Data supplied:
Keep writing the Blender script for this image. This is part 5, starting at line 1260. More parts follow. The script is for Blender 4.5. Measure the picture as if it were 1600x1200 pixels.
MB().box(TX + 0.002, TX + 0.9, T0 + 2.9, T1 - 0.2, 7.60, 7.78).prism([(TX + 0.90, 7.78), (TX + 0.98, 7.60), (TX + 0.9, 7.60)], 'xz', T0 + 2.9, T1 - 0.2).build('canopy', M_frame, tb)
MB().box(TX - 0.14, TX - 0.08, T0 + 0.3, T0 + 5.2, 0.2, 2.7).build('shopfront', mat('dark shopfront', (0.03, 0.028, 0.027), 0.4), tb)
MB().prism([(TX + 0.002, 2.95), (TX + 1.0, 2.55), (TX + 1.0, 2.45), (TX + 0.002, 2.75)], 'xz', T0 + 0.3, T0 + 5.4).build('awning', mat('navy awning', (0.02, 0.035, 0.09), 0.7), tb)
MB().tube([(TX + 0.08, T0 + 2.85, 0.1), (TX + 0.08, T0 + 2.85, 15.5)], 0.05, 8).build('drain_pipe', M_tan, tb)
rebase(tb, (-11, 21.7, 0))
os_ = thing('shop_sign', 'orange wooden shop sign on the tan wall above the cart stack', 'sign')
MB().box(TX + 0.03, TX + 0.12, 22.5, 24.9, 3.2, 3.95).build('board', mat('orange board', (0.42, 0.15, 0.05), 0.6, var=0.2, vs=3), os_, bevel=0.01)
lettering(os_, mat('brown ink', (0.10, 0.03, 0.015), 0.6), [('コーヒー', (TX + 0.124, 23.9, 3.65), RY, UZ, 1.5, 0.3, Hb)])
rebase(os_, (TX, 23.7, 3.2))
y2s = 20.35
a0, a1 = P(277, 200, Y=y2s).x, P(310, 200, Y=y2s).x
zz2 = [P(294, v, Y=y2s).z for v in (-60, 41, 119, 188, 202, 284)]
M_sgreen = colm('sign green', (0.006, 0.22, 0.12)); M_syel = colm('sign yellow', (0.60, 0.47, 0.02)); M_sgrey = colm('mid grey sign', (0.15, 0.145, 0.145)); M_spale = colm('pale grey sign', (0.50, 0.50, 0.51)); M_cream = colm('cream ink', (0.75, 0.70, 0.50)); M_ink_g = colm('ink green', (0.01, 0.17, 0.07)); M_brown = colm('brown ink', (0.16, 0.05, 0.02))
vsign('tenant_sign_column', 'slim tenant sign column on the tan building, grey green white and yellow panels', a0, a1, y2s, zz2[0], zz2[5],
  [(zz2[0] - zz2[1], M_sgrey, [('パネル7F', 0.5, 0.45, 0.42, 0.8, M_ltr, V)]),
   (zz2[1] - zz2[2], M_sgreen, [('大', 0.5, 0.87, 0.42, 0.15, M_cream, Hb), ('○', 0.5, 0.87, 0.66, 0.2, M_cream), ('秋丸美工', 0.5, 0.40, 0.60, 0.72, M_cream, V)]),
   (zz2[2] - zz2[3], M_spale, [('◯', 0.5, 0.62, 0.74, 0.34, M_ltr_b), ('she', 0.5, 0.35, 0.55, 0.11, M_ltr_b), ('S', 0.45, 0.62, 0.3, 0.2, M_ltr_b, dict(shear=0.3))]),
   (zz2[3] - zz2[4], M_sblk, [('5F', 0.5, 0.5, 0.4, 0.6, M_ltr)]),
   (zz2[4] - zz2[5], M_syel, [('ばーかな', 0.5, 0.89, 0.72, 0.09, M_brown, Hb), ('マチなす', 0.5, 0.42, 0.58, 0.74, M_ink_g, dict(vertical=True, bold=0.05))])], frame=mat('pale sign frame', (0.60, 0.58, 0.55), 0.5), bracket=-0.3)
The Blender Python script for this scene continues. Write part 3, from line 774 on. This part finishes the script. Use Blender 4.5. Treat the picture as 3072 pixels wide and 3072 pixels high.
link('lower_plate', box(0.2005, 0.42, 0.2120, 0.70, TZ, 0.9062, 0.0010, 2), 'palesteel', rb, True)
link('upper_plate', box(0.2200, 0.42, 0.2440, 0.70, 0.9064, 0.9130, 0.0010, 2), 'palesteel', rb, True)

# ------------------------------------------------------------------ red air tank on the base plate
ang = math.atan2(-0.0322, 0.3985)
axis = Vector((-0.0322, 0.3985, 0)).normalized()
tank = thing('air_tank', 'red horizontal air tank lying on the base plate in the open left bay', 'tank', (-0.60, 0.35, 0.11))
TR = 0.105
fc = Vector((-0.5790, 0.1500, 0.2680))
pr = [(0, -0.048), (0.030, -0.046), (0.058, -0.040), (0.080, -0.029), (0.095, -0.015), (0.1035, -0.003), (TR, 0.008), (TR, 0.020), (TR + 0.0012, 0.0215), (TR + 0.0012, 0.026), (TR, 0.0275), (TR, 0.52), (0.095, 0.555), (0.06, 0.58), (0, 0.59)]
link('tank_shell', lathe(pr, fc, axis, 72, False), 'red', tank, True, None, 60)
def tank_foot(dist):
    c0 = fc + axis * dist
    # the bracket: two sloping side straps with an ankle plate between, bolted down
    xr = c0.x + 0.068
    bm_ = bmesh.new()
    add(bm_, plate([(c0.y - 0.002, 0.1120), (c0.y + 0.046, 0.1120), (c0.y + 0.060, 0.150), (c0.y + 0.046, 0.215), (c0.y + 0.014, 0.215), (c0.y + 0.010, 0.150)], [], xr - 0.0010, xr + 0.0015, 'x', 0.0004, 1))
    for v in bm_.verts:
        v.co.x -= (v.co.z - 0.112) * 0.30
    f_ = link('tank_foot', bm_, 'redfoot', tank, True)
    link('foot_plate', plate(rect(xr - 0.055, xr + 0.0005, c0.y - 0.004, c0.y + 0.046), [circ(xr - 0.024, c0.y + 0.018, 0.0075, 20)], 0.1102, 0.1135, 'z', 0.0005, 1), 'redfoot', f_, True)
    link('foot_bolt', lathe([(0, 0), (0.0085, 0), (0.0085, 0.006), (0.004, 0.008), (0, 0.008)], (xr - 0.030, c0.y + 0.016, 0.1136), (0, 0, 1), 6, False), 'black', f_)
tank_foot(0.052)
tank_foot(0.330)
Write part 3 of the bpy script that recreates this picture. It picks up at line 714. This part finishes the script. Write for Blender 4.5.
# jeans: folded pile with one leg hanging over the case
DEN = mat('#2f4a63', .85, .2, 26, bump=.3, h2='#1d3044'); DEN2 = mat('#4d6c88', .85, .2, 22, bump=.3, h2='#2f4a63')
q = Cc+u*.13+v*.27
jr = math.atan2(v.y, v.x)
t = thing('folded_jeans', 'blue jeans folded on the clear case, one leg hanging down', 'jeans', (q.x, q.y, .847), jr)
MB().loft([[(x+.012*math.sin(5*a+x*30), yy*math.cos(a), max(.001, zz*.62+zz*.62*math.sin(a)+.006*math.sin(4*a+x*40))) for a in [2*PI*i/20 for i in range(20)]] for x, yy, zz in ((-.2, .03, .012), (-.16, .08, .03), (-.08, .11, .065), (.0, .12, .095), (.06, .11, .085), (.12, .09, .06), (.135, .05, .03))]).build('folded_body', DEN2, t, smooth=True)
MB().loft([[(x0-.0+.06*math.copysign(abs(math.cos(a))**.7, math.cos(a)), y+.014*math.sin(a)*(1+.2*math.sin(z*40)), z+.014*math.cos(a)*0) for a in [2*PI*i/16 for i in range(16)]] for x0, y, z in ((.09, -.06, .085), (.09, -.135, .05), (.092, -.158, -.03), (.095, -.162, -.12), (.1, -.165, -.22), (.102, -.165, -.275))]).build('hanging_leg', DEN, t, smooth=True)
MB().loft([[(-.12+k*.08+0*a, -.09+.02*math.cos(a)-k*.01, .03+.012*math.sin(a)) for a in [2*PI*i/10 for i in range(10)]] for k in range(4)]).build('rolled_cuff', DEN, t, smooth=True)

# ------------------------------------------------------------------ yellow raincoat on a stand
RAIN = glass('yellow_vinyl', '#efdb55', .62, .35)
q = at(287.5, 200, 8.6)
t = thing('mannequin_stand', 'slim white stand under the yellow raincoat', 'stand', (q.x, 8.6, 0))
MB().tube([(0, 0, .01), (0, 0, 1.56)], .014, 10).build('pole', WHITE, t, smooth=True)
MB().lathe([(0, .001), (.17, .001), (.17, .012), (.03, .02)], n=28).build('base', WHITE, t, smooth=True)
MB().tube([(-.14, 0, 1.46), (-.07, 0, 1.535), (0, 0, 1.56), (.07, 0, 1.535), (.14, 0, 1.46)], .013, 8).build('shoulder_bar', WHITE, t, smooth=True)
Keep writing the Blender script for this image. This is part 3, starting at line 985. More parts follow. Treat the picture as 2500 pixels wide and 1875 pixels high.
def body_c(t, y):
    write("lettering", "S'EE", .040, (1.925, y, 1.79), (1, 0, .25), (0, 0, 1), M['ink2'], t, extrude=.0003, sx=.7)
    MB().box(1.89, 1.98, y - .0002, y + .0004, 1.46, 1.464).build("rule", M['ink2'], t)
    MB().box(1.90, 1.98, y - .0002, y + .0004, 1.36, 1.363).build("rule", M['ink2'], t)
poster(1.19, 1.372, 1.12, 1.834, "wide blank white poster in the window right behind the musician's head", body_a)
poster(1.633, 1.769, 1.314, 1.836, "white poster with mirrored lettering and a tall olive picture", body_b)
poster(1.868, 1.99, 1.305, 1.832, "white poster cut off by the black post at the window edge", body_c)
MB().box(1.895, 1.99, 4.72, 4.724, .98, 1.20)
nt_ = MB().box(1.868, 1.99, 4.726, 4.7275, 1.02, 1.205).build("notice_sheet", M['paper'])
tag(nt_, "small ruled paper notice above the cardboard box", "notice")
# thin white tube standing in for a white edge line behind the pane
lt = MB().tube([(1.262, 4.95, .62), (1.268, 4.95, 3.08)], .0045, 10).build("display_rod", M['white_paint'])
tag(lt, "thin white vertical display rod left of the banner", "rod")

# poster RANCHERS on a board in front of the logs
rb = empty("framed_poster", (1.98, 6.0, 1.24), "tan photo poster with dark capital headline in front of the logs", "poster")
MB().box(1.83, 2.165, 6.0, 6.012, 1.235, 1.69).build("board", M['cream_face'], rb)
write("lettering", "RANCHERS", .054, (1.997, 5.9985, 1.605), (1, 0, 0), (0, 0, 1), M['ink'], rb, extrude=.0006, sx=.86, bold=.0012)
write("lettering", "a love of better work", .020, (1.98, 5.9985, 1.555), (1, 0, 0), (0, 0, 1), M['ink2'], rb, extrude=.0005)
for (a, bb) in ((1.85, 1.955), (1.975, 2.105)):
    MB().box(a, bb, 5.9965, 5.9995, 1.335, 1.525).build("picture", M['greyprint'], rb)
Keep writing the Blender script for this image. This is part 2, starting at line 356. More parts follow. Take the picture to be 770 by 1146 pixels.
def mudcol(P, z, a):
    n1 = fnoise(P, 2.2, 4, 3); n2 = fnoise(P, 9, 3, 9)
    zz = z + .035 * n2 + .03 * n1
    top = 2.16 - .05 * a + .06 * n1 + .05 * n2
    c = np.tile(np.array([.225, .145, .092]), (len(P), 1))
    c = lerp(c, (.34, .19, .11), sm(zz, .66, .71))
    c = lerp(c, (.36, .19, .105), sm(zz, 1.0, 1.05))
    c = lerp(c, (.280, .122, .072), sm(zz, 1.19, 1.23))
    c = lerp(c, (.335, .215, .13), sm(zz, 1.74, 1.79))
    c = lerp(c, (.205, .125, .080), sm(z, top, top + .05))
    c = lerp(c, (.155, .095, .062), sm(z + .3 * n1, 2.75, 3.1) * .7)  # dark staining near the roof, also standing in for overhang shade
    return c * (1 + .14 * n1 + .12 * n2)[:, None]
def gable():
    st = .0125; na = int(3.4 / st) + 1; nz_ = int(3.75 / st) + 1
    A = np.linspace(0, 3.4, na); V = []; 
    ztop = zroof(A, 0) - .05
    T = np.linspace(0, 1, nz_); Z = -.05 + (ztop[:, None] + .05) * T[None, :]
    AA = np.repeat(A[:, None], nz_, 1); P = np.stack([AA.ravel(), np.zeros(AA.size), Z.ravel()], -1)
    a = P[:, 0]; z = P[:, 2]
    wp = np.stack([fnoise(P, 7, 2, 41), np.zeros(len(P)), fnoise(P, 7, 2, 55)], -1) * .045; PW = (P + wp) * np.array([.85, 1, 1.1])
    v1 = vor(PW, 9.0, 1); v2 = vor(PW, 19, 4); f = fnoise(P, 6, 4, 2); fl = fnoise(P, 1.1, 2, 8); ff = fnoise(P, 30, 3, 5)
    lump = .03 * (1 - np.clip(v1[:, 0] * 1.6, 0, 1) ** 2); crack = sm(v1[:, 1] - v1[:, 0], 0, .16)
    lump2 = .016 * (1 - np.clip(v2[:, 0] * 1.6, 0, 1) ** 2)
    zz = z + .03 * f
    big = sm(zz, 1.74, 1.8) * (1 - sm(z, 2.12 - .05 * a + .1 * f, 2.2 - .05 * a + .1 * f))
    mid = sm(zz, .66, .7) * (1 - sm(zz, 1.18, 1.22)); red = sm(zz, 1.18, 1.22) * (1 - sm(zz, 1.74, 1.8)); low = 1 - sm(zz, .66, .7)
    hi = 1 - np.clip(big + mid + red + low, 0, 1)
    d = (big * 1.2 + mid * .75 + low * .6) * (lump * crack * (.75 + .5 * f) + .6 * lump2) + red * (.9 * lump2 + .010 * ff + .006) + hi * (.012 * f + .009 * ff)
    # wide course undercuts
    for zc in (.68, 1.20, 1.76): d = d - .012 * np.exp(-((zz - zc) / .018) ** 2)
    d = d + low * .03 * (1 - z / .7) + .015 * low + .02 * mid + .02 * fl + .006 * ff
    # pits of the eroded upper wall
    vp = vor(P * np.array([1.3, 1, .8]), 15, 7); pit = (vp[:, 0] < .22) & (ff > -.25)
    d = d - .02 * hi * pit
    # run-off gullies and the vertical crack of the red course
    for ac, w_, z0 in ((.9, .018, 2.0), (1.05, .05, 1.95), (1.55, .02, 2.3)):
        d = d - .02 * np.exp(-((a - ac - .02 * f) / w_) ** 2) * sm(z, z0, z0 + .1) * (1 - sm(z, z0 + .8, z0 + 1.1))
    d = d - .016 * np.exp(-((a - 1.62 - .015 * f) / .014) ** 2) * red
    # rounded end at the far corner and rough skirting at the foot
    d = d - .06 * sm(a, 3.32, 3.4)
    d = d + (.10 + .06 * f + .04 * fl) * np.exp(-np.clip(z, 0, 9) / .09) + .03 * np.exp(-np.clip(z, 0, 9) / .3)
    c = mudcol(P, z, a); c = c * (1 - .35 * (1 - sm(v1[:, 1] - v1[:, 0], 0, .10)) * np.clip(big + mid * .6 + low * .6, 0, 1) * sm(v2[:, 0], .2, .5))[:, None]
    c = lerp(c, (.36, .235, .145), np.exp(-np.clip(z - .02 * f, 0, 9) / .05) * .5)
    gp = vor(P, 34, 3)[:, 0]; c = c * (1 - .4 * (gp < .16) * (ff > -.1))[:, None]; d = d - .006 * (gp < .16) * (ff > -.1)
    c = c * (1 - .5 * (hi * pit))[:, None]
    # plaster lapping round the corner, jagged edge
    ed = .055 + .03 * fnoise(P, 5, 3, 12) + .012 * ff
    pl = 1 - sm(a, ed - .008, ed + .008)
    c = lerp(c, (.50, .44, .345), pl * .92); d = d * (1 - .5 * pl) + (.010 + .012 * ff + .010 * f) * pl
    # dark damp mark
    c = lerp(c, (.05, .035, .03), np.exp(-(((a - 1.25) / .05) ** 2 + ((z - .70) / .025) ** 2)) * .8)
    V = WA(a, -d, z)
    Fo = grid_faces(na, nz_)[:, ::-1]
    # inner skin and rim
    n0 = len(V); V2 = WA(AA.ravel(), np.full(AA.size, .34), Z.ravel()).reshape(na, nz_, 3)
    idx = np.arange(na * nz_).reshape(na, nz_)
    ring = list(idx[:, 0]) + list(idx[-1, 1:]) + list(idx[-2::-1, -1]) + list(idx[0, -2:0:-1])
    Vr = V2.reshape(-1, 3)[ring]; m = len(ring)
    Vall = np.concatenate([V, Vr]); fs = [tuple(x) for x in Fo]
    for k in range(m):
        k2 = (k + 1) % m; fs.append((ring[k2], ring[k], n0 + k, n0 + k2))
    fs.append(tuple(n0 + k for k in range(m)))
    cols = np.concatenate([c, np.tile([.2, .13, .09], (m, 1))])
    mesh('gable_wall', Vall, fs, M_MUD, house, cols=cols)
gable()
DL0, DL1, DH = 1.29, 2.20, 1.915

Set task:
Find the lines containing "writing" and pull them out.

Completed task:
Keep writing the Blender script for this image. This is part 5, starting at line 1260. More parts follow. The script is for Blender 4.5. Measure the picture as if it were 1600x1200 pixels.
Keep writing the Blender script for this image. This is part 3, starting at line 985. More parts follow. Treat the picture as 2500 pixels wide and 1875 pixels high.
Keep writing the Blender script for this image. This is part 2, starting at line 356. More parts follow. Take the picture to be 770 by 1146 pixels.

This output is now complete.